TASK TO COMPLETE
Wherever a line holds the string "objects", copy that line.

DATA SECTION
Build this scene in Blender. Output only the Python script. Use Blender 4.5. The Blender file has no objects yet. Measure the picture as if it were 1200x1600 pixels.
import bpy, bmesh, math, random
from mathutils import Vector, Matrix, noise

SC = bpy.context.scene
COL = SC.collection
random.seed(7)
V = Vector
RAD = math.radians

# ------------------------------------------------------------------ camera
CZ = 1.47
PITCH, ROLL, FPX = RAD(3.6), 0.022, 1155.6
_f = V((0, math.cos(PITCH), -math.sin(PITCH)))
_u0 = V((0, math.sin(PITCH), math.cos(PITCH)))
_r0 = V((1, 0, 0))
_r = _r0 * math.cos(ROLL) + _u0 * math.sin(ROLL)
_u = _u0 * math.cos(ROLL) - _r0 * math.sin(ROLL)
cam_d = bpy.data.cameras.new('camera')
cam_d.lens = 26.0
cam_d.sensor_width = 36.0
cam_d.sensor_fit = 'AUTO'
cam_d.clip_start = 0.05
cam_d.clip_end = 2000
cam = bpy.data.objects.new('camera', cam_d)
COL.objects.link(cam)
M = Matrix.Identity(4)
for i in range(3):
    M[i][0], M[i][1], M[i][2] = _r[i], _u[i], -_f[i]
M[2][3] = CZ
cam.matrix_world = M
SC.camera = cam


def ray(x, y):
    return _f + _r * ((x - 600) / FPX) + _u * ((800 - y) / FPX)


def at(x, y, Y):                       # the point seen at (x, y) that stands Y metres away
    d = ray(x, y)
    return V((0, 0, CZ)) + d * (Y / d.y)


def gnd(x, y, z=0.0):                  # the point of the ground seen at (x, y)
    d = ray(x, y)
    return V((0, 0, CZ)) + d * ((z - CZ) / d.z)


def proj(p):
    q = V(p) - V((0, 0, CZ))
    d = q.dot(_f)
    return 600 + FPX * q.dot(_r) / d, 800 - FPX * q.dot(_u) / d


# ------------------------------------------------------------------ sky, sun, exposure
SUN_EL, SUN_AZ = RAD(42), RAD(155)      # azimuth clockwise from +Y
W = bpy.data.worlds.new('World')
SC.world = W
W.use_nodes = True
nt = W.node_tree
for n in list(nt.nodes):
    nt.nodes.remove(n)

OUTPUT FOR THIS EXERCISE
Build this scene in Blender. Output only the Python script. Use Blender 4.5. The Blender file has no objects yet. Measure the picture as if it were 1200x1600 pixels.
cam = bpy.data.objects.new('camera', cam_d)
COL.objects.link(cam)